In another case where Russia’s elite have been caught trying to hide their assets throughout the West, attorney Robert Wise of New York conspired to launder several properties owned by Viktor Vekselberg, a sanctioned oligarch, in a scheme that netted Wise approximately US$3.8 million.
Vekselberg was sanctioned by the U.S. Department of the Treasury in April 2018. In the decade prior to his blacklisting, he acquired six real estate properties through a series of shell companies, with Wise providing his legal services to help acquire and manage them, the U.S. Department of Justice (DOJ) said.
The properties include: two apartments on New York’s Park Avenue; a nine-bedroom, 11-bathroom estate in Southampton; as well as two apartments and a penthouse suite in Florida. Together, they are worth an estimated $75 million.
Wise further aided Vekselberg by managing necessary payments such as property taxes, insurance premiums, and other associated fees.

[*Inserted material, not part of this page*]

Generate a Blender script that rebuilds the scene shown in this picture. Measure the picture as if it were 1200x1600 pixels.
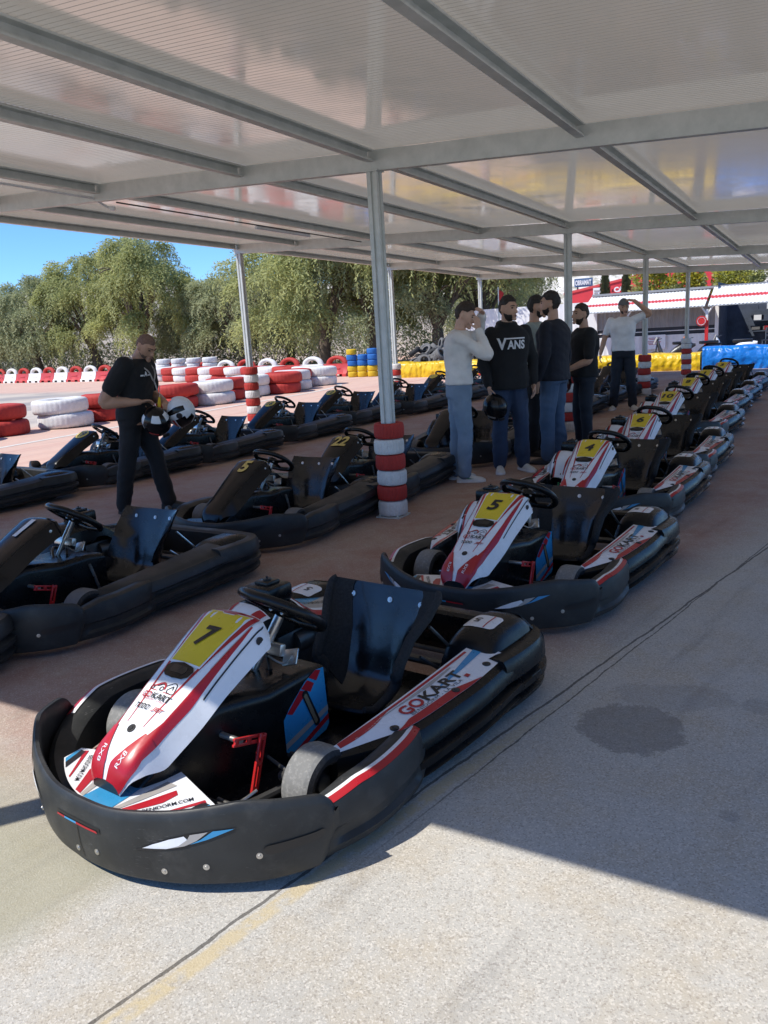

A civil forfeiture complaint was filed against the properties on Feb. 24.
In order to illicitly purchase these properties, shell companies owned by the oligarch made roughly 90 wire transfers totaling approximately $18.5 million to Wise’s interest on lawyer’s trust account (IOLTA account).
Following Vekselberg’s blacklisting, however, the sources behind the funds were changed. Amongst them was to a bank account in the Bahamas, held in the name of a shell company called ‘Smile Holding Ltd.’.
The shell company itself was owned by his associate, Vladimir Voronchenko, who was charged by the U.S. for money laundering and sanction evasion last month.
But despite the change in the source of the payments, their flow through Wise’s IOLTA account remained constant, an act which allowed the attorney to pocket himself almost $4 million.
Wise also conspired to sell off the Park Avenue and Southampton estates in 2018, following Vekselberg’s blacklisting, without alerting the Treasury’s Office of Foreign Assets Control as to who stood to benefit from the properties’ sale, the DOJ said.
Wise’s guilty plea to conspiring to commit international money laundering could see him serve a maximum of five years in prison. He also agreed to forfeit more than $3.7 million.
Sentencing is scheduled for Nov. 6 later this year.